• _Data section_:
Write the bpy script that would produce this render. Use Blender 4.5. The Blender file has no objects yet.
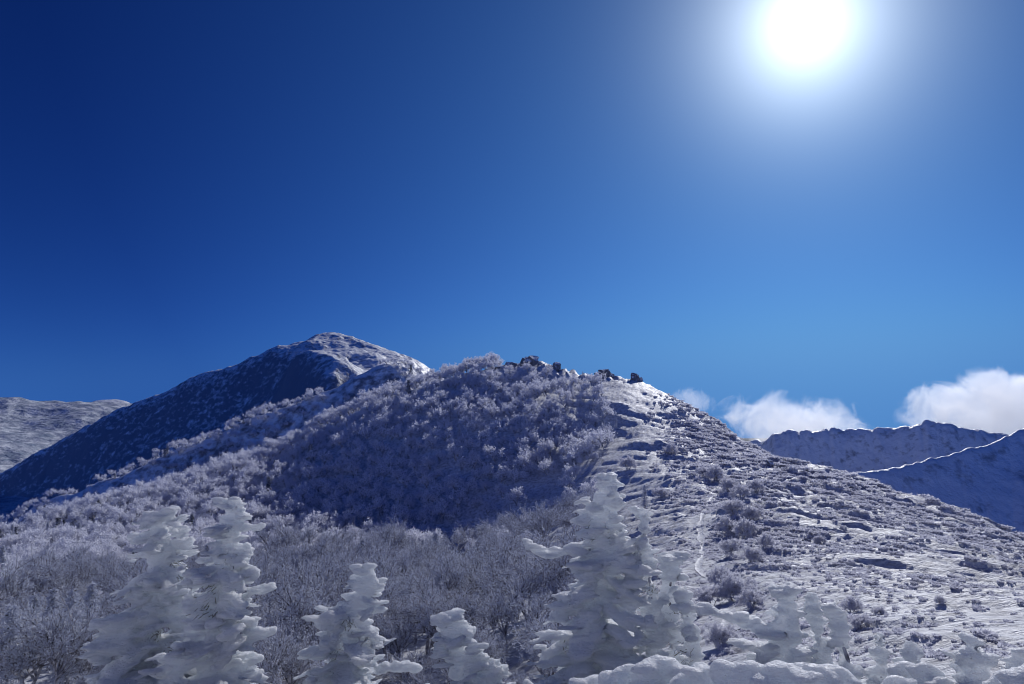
import bpy, bmesh, math, random
import numpy as np
from mathutils import Vector

random.seed(7)
rng = np.random.default_rng(11)
scene = bpy.context.scene
COL = scene.collection
R = math.radians

# ------------------------------------------------------------------ camera
W, H, F = 1024.0, 684.0, 740.0
HORIZON = 430.0
PITCH = math.atan((HORIZON - H / 2) / F)
CP, SP = math.cos(PITCH), math.sin(PITCH)

def ray(px, py):
    """azimuth (right positive) and tan(elevation) of a direction in the photograph"""
    px = np.asarray(px, float); py = np.asarray(py, float)
    x = px - W / 2; u = H / 2 - py
    fy = F * CP - u * SP; fz = F * SP + u * CP
    return np.arctan2(x, fy), fz / np.hypot(x, fy)

def P(px, py, d):
    a, t = ray(px, py)
    return np.stack([np.sin(a) * d, np.cos(a) * d, t * d], -1)

def project(x, y, z):
    fw = y * CP + z * SP; up = -y * SP + z * CP
    return W / 2 + F * x / fw, H / 2 - F * up / fw, fw

cam = bpy.data.cameras.new('camera'); camo = bpy.data.objects.new('camera', cam); COL.objects.link(camo)
cam.sensor_width = 36; cam.lens = F / W * 36; cam.clip_start = .1; cam.clip_end = 60000
camo.rotation_euler = (math.pi / 2 + PITCH, 0, 0)
scene.camera = camo

# ------------------------------------------------------------------ sun and sky
sa, st = ray(806, 24)
SUN_AZ, SUN_EL = float(sa), math.atan(float(st))
SUN = Vector((math.sin(SUN_AZ) * math.cos(SUN_EL), math.cos(SUN_AZ) * math.cos(SUN_EL), math.sin(SUN_EL)))
sl = bpy.data.lights.new('sun', 'SUN'); so = bpy.data.objects.new('sun', sl); COL.objects.link(so)
sl.energy = 3.0; sl.angle = R(.5); sl.color = (.98, .975, 1)
so.rotation_euler = (-SUN).to_track_quat('-Z', 'Y').to_euler()

class NT:
    """tiny helper to wire nodes"""
    def __init__(s, tree): s.t = tree; s.n = tree.nodes; s.l = tree.links
    def add(s, typ, ins=None, **kw):
        n = s.n.new(typ)
        for k, v in kw.items(): setattr(n, k, v)
        for k, v in (ins or {}).items(): s.put(n.inputs[k], v)
        return n
    def put(s, sock, v):
        if isinstance(v, bpy.types.NodeSocket): s.l.new(v, sock)
        else: sock.default_value = v
    def math(s, op, a, b=None, c=None):
        n = s.n.new('ShaderNodeMath'); n.operation = op
        for i, v in enumerate((a, b, c)):
            if v is not None: s.put(n.inputs[i], v)
        return n.outputs[0]
    def mix(s, fac, a, b, mode='MIX'):
        n = s.n.new('ShaderNodeMix'); n.data_type = 'RGBA'; n.blend_type = mode; n.clamp_factor = True
        s.put(n.inputs[0], fac); s.put(n.inputs[6], a); s.put(n.inputs[7], b)
        return n.outputs[2]
    def ramp(s, fac, stops):
        n = s.n.new('ShaderNodeValToRGB'); e = n.color_ramp.elements
        while len(e) < len(stops): e.new(.5)
        for el, (p, c) in zip(e, stops):
            el.position = p; el.color = c if len(c) == 4 else (*c, 1)
        s.put(n.inputs[0], fac); return n.outputs[0]
    def noise(s, vec, scale, detail=4, rough=.55, dist=0):
        n = s.add('ShaderNodeTexNoise', {'Scale': scale, 'Detail': detail, 'Roughness': rough, 'Distortion': dist})
        if vec is not None: s.l.new(vec, n.inputs['Vector'])
        return n.outputs[0]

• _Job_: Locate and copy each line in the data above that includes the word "objects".

• _Task output_:
Write the bpy script that would produce this render. Use Blender 4.5. The Blender file has no objects yet.
cam = bpy.data.cameras.new('camera'); camo = bpy.data.objects.new('camera', cam); COL.objects.link(camo)
sl = bpy.data.lights.new('sun', 'SUN'); so = bpy.data.objects.new('sun', sl); COL.objects.link(so)